Shepherd's Pie Potato Bowls

  • 4 large potatoes
  • X4 tablespoons unsalted butter plus 1 tablespoon melted butter
  • ¼ cup milk
  • ¼ sour cream
  • Salt and pepper
  • ¼ cup chopped fresh chives
  • 1 small carrot
  • 300grams minced beef
  • 2 tablespoons Worcestershire sauce
  • 1 tablespoon tomato paste
  • 1 teaspoon thyme
  • 1/3 cup frozen peas defrosted


  1. Prick the potatoes all over with a fork and brush them with 1 tablespoon melted butter.
  2. Put on a microwave-safe plate and microwave, flipping halfway, until fork tender, about 20 minutes. (Alternately, bake in the oven at 200 degrees Celsius on a baking sheet until cooked through and fork tender, for about 1 hour.)
  3. Let cool slightly.
  4. Cut a 2.5cm thick slice off the top of each potato.

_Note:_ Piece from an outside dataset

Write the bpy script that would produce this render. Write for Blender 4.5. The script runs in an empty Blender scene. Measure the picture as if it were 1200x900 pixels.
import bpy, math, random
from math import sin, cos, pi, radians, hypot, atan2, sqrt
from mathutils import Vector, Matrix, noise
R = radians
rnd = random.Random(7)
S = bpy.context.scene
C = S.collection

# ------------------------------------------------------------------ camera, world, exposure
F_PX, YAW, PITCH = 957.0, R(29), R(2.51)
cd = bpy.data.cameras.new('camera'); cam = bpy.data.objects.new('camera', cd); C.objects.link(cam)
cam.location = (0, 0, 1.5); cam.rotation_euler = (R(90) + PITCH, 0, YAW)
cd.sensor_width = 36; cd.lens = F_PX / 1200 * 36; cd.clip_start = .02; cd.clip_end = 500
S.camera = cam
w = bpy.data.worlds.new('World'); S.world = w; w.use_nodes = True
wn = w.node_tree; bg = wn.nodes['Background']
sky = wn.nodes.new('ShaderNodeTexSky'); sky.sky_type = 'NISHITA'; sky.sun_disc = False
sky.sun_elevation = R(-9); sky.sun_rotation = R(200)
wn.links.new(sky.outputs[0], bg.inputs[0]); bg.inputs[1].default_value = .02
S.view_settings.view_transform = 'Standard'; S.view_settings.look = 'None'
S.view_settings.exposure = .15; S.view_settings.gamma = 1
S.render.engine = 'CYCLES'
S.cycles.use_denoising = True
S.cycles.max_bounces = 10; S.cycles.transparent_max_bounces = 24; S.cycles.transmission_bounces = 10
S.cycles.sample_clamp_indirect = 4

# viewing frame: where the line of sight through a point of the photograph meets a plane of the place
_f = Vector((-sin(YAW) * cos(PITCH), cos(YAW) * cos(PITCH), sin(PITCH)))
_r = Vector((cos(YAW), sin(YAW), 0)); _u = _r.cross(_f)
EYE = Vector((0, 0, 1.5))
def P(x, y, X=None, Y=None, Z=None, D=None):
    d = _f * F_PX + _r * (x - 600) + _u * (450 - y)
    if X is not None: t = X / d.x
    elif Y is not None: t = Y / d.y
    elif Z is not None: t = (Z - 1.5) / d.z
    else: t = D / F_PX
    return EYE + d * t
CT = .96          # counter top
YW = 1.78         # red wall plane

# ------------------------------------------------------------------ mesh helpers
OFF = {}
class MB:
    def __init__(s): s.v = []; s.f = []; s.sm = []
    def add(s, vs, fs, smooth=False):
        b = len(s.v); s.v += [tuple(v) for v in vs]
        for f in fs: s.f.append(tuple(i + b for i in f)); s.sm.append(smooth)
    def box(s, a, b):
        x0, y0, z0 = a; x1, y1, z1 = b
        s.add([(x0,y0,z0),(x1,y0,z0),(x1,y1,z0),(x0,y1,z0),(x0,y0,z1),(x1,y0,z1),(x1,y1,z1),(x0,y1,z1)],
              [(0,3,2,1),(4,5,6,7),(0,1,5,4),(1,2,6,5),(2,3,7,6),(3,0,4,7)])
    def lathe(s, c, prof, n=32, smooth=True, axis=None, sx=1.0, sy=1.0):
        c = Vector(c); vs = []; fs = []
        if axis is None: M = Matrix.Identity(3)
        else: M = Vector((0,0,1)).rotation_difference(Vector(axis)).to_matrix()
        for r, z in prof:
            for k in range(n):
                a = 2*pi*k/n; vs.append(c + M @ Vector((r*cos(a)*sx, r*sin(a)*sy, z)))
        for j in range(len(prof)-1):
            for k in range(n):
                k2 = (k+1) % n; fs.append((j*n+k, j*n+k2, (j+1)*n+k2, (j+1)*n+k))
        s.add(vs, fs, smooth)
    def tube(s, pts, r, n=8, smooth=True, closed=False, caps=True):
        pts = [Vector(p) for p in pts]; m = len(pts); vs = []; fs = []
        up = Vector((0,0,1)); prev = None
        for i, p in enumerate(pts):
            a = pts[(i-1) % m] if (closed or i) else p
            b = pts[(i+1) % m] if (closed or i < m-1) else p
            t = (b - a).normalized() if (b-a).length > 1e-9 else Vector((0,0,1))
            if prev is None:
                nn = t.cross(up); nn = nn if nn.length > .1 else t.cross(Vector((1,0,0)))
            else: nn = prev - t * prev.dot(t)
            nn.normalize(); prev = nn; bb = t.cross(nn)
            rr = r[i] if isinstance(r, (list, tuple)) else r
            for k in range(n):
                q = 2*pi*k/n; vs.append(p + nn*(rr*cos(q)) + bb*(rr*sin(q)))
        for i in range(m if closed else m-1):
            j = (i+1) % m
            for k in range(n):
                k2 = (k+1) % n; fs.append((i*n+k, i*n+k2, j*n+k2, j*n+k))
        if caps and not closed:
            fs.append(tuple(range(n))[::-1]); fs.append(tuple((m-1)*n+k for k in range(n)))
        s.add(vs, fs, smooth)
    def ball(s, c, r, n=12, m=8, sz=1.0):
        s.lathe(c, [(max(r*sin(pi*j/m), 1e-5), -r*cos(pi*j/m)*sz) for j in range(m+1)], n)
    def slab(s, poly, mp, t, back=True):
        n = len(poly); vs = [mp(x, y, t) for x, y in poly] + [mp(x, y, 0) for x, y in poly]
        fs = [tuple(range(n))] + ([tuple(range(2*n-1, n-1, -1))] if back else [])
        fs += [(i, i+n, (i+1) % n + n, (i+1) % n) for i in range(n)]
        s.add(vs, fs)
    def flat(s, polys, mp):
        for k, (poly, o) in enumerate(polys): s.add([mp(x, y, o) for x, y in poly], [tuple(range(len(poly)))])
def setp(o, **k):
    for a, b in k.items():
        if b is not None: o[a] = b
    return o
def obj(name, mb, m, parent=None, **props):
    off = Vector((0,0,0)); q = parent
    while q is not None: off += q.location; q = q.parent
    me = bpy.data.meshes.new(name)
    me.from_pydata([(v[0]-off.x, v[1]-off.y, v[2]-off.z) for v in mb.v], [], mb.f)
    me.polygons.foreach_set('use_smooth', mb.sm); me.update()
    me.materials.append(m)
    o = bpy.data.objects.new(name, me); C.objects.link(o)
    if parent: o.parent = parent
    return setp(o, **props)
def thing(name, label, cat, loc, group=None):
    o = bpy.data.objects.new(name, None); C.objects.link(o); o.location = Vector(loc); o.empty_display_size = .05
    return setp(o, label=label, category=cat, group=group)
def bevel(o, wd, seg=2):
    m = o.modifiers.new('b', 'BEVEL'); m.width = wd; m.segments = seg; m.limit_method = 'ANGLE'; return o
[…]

Carefully scoop out the flesh into a medium bowl and mash with the milk, sour cream, 2 tablespoons butter and 1 teaspoon salt using a fork or potato masher.
  5. Fold in the chives. Put the potato bowls on a baking sheet.  
  6. Preheat the oven to 200 degrees C. Meanwhile, melt 1 tablespoon butter in a large skillet over medium heat. Add the carrots and cook, stirring occasionally, until softened and lightly browned, 5 to 6 minutes.
  7. Add the beef and cook, breaking it up with a wooden spoon, until cooked through, about 4 minutes.
  8. Stir in the Worcestershire, tomato paste, thyme, 1/2 teaspoon salt and 1 cup water and bring to a boil, and then reduce heat and cook until the beef and carrots are coated in sauce with a little extra sitting on the bottom of the pan, about 1 minute.
  9. Stir in the peas until heated through, 1 to 2 minutes more.
  10. Spoon the beef mixture into the potato bowls.
  11. Spoon or pipe the mashed potatoes on top of the beef mixture and bake until heated through and the potatoes brown on top, about 15 minutes.
  12. Cut the remaining tablespoon of butter into 4 slices and top each potato with one.